**Given instruction**:
Your task is to repeat the entries underneath exactly, minus the pictures.

**Listing**:
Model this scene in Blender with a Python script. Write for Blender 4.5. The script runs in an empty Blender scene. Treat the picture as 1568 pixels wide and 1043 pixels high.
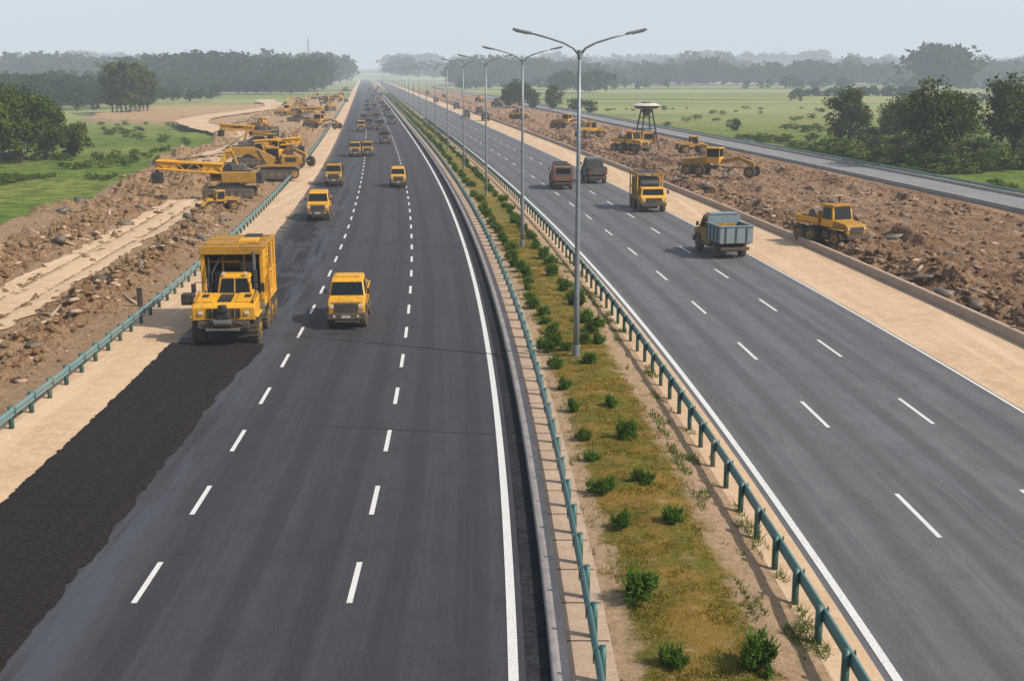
import bpy, bmesh, math, random
import numpy as np
from mathutils import Vector, Matrix, Euler
rng=np.random.default_rng(7); random.seed(7)
scene=bpy.context.scene
COL=scene.collection
# ------------------------------------------------------------------ road geometry
def xc(D):
    t=np.maximum(np.asarray(D,float)-15,0)
    return .14-.12*(t-60*(1-np.exp(-t/60)))
def head(D):
    t=max(D-15,0); return -.12*(1-math.exp(-t/60))
def Dsteps(a,b,k=.02,mn=1.0):
    o=[a]
    while o[-1]<b: o.append(o[-1]+max(mn,o[-1]*k))
    o[-1]=b
    return np.array(o)
# ------------------------------------------------------------------ noise
def vnoise(x,y,seed=0):
    ix=np.floor(x).astype(np.int64); iy=np.floor(y).astype(np.int64)
    fx=x-ix; fy=y-iy; fx=fx*fx*(3-2*fx); fy=fy*fy*(3-2*fy)
    def h(a,b):
        n=(a*374761393+b*668265263+seed*144269504)&0xffffffff
        n=((n^(n>>13))*1274126177)&0xffffffff
        return ((n^(n>>16))&0xffff)/65535.
    return (h(ix,iy)*(1-fx)+h(ix+1,iy)*fx)*(1-fy)+(h(ix,iy+1)*(1-fx)+h(ix+1,iy+1)*fx)*fy
def fbm(x,y,seed=0,o=4):
    s=0;a=.5
    for i in range(o):
        s=s+a*vnoise(x*2**i,y*2**i,seed+i*17); a*=.5
    return s
def ridged(x,y,seed=0,o=3):
    s=0;a=.5
    for i in range(o):
        s=s+a*(1-np.abs(2*vnoise(x*2**i,y*2**i,seed+i*13)-1)); a*=.5
    return s
def sstep(a,b,x):
    t=np.clip((x-a)/(b-a),0,1); return t*t*(3-2*t)
# ------------------------------------------------------------------ materials
class M:
    def __init__(s,name):
        s.m=bpy.data.materials.new(name); s.m.use_nodes=True
        s.t=s.m.node_tree; s.n=s.t.nodes; s.l=s.t.links
        s.b=s.n['Principled BSDF']
    def node(s,typ,**k):
        n=s.n.new(typ)
        for a,v in k.items(): setattr(n,a,v)
        return n
    def set(s,sock,v):
        if isinstance(v,bpy.types.NodeSocket): s.l.new(v,sock)
        else:
            if isinstance(v,(tuple,list)) and len(v)==3 and sock.type=='RGBA': v=(*v,1)
            sock.default_value=v
    def uv(s): return s.node('ShaderNodeUVMap').outputs[0]
    def pos(s): return s.node('ShaderNodeNewGeometry').outputs['Position']
    def obj(s): return s.node('ShaderNodeTexCoord').outputs['Object']
    def mapv(s,v,sc): 
        n=s.node('ShaderNodeMapping'); s.l.new(v,n.inputs[0]); n.inputs['Scale'].default_value=sc; return n.outputs[0]
    def noise(s,v,scale,detail=4,rough=.6,dist=0):
        n=s.node('ShaderNodeTexNoise'); s.l.new(v,n.inputs['Vector'])
        n.inputs['Scale'].default_value=scale; n.inputs['Detail'].default_value=detail
        n.inputs['Roughness'].default_value=rough; n.inputs['Distortion'].default_value=dist
        return n.outputs[0]
    def ramp(s,f,lo,hi,a=0.,b=1.):
        n=s.node('ShaderNodeMapRange'); n.interpolation_type='SMOOTHSTEP'
        s.set(n.inputs[0],f); n.inputs[1].default_value=lo; n.inputs[2].default_value=hi
        n.inputs[3].default_value=a; n.inputs[4].default_value=b; return n.outputs[0]
    def mix(s,f,a,b,mode='MIX'):
        n=s.node('ShaderNodeMix'); n.data_type='RGBA'; n.blend_type=mode
        s.set(n.inputs[0],f); s.set(n.inputs[6],a); s.set(n.inputs[7],b); return n.outputs[2]
    def math(s,op,a,b=0.):
        n=s.node('ShaderNodeMath'); n.operation=op; s.set(n.inputs[0],a); s.set(n.inputs[1],b); return n.outputs[0]
    def sep(s,v):
        n=s.node('ShaderNodeSeparateXYZ'); s.l.new(v,n.inputs[0]); return n.outputs
    def bump(s,h,strength=.3,dist=.05):
        n=s.node('ShaderNodeBump'); n.inputs['Strength'].default_value=strength; n.inputs['Distance'].default_value=dist
        s.l.new(h,n.inputs['Height']); s.l.new(n.outputs[0],s.b.inputs['Normal'])
    def col(s,c): s.set(s.b.inputs['Base Color'],c)
    def rough(s,r): s.set(s.b.inputs['Roughness'],r)
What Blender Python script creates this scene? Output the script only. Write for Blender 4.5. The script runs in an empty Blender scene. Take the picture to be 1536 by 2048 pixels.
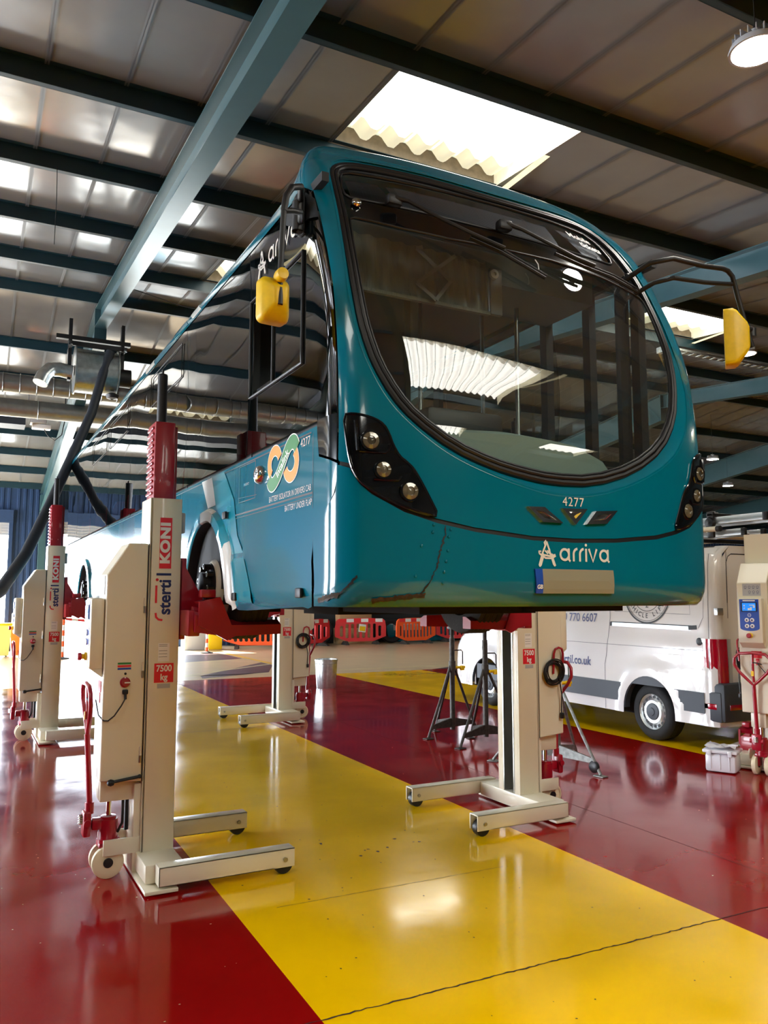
import bpy, bmesh, math, random
import numpy as np
from mathutils import Vector, Matrix
from mathutils.geometry import delaunay_2d_cdt
random.seed(7)
PI=math.pi
sc=bpy.context.scene
COL=sc.collection

# ------------------------------------------------------------------ camera
cam=bpy.data.cameras.new('camera'); co=bpy.data.objects.new('camera',cam); COL.objects.link(co)
cam.sensor_fit='VERTICAL'; cam.sensor_height=24.0; cam.lens=24.0*1600/2048
cam.clip_start=.05; cam.clip_end=400
co.location=(0,0,1.78); co.rotation_euler=(math.radians(90+6.12),0,math.radians(-26.69))
sc.camera=co

# ------------------------------------------------------------------ world, sun, exposure
w=bpy.data.worlds.new('world'); sc.world=w; w.use_nodes=True
nt=w.node_tree; bg=nt.nodes['Background']
bg.inputs[0].default_value=(.78,.88,1,1); bg.inputs[1].default_value=7
sun=bpy.data.lights.new('sun','SUN'); sun.energy=9; sun.angle=math.radians(.6); sun.color=(1,.95,.86)
so=bpy.data.objects.new('sun',sun); COL.objects.link(so); so.rotation_euler=(math.radians(-48),math.radians(-22),0)
SKY_E=2.6      # radiance of the daylit roof sheets
LAMP_E=70.0    # radiance of the lamp discs
vs=sc.view_settings; vs.view_transform='Standard'; vs.look='None'; vs.gamma=1; vs.exposure=1.75; vs.use_curve_mapping=False
sc.display_settings.display_device='sRGB'
sc.cycles.use_denoising=True
sc.cycles.max_bounces=10; sc.cycles.diffuse_bounces=5; sc.cycles.glossy_bounces=5; sc.cycles.transparent_max_bounces=16; sc.cycles.transmission_bounces=6
sc.cycles.sample_clamp_indirect=6; sc.cycles.caustics_reflective=False; sc.cycles.caustics_refractive=False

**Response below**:
Model this scene in Blender with a Python script. Write for Blender 4.5. The script runs in an empty Blender scene. Treat the picture as 1568 pixels wide and 1043 pixels high.
import bpy, bmesh, math, random
import numpy as np
from mathutils import Vector, Matrix, Euler
rng=np.random.default_rng(7); random.seed(7)
scene=bpy.context.scene
COL=scene.collection
# ------------------------------------------------------------------ road geometry
def xc(D):
    t=np.maximum(np.asarray(D,float)-15,0)
    return .14-.12*(t-60*(1-np.exp(-t/60)))
def head(D):
    t=max(D-15,0); return -.12*(1-math.exp(-t/60))
def Dsteps(a,b,k=.02,mn=1.0):
    o=[a]
    while o[-1]<b: o.append(o[-1]+max(mn,o[-1]*k))
    o[-1]=b
    return np.array(o)
# ------------------------------------------------------------------ noise
def vnoise(x,y,seed=0):
    ix=np.floor(x).astype(np.int64); iy=np.floor(y).astype(np.int64)
    fx=x-ix; fy=y-iy; fx=fx*fx*(3-2*fx); fy=fy*fy*(3-2*fy)
    def h(a,b):
        n=(a*374761393+b*668265263+seed*144269504)&0xffffffff
        n=((n^(n>>13))*1274126177)&0xffffffff
        return ((n^(n>>16))&0xffff)/65535.
    return (h(ix,iy)*(1-fx)+h(ix+1,iy)*fx)*(1-fy)+(h(ix,iy+1)*(1-fx)+h(ix+1,iy+1)*fx)*fy
def fbm(x,y,seed=0,o=4):
    s=0;a=.5
    for i in range(o):
        s=s+a*vnoise(x*2**i,y*2**i,seed+i*17); a*=.5
    return s
def ridged(x,y,seed=0,o=3):
    s=0;a=.5
    for i in range(o):
        s=s+a*(1-np.abs(2*vnoise(x*2**i,y*2**i,seed+i*13)-1)); a*=.5
    return s
def sstep(a,b,x):
    t=np.clip((x-a)/(b-a),0,1); return t*t*(3-2*t)
# ------------------------------------------------------------------ materials
class M:
    def __init__(s,name):
        s.m=bpy.data.materials.new(name); s.m.use_nodes=True
        s.t=s.m.node_tree; s.n=s.t.nodes; s.l=s.t.links
        s.b=s.n['Principled BSDF']
    def node(s,typ,**k):
        n=s.n.new(typ)
        for a,v in k.items(): setattr(n,a,v)
        return n
    def set(s,sock,v):
        if isinstance(v,bpy.types.NodeSocket): s.l.new(v,sock)
        else:
            if isinstance(v,(tuple,list)) and len(v)==3 and sock.type=='RGBA': v=(*v,1)
            sock.default_value=v
    def uv(s): return s.node('ShaderNodeUVMap').outputs[0]
    def pos(s): return s.node('ShaderNodeNewGeometry').outputs['Position']
    def obj(s): return s.node('ShaderNodeTexCoord').outputs['Object']
    def mapv(s,v,sc): 
        n=s.node('ShaderNodeMapping'); s.l.new(v,n.inputs[0]); n.inputs['Scale'].default_value=sc; return n.outputs[0]
    def noise(s,v,scale,detail=4,rough=.6,dist=0):
        n=s.node('ShaderNodeTexNoise'); s.l.new(v,n.inputs['Vector'])
        n.inputs['Scale'].default_value=scale; n.inputs['Detail'].default_value=detail
        n.inputs['Roughness'].default_value=rough; n.inputs['Distortion'].default_value=dist
        return n.outputs[0]
    def ramp(s,f,lo,hi,a=0.,b=1.):
        n=s.node('ShaderNodeMapRange'); n.interpolation_type='SMOOTHSTEP'
        s.set(n.inputs[0],f); n.inputs[1].default_value=lo; n.inputs[2].default_value=hi
        n.inputs[3].default_value=a; n.inputs[4].default_value=b; return n.outputs[0]
    def mix(s,f,a,b,mode='MIX'):
        n=s.node('ShaderNodeMix'); n.data_type='RGBA'; n.blend_type=mode
        s.set(n.inputs[0],f); s.set(n.inputs[6],a); s.set(n.inputs[7],b); return n.outputs[2]
    def math(s,op,a,b=0.):
        n=s.node('ShaderNodeMath'); n.operation=op; s.set(n.inputs[0],a); s.set(n.inputs[1],b); return n.outputs[0]
    def sep(s,v):
        n=s.node('ShaderNodeSeparateXYZ'); s.l.new(v,n.inputs[0]); return n.outputs
    def bump(s,h,strength=.3,dist=.05):
        n=s.node('ShaderNodeBump'); n.inputs['Strength'].default_value=strength; n.inputs['Distance'].default_value=dist
        s.l.new(h,n.inputs['Height']); s.l.new(n.outputs[0],s.b.inputs['Normal'])
    def col(s,c): s.set(s.b.inputs['Base Color'],c)
    def rough(s,r): s.set(s.b.inputs['Roughness'],r)
What Blender Python script creates this scene? Output the script only. Write for Blender 4.5. The script runs in an empty Blender scene. Take the picture to be 1536 by 2048 pixels.
import bpy, bmesh, math, random
import numpy as np
from mathutils import Vector, Matrix
from mathutils.geometry import delaunay_2d_cdt
random.seed(7)
PI=math.pi
sc=bpy.context.scene
COL=sc.collection

# ------------------------------------------------------------------ camera
cam=bpy.data.cameras.new('camera'); co=bpy.data.objects.new('camera',cam); COL.objects.link(co)
cam.sensor_fit='VERTICAL'; cam.sensor_height=24.0; cam.lens=24.0*1600/2048
cam.clip_start=.05; cam.clip_end=400
co.location=(0,0,1.78); co.rotation_euler=(math.radians(90+6.12),0,math.radians(-26.69))
sc.camera=co

# ------------------------------------------------------------------ world, sun, exposure
w=bpy.data.worlds.new('world'); sc.world=w; w.use_nodes=True
nt=w.node_tree; bg=nt.nodes['Background']
bg.inputs[0].default_value=(.78,.88,1,1); bg.inputs[1].default_value=7
sun=bpy.data.lights.new('sun','SUN'); sun.energy=9; sun.angle=math.radians(.6); sun.color=(1,.95,.86)
so=bpy.data.objects.new('sun',sun); COL.objects.link(so); so.rotation_euler=(math.radians(-48),math.radians(-22),0)
SKY_E=2.6      # radiance of the daylit roof sheets
LAMP_E=70.0    # radiance of the lamp discs
vs=sc.view_settings; vs.view_transform='Standard'; vs.look='None'; vs.gamma=1; vs.exposure=1.75; vs.use_curve_mapping=False
sc.display_settings.display_device='sRGB'
sc.cycles.use_denoising=True
sc.cycles.max_bounces=10; sc.cycles.diffuse_bounces=5; sc.cycles.glossy_bounces=5; sc.cycles.transparent_max_bounces=16; sc.cycles.transmission_bounces=6
sc.cycles.sample_clamp_indirect=6; sc.cycles.caustics_reflective=False; sc.cycles.caustics_refractive=False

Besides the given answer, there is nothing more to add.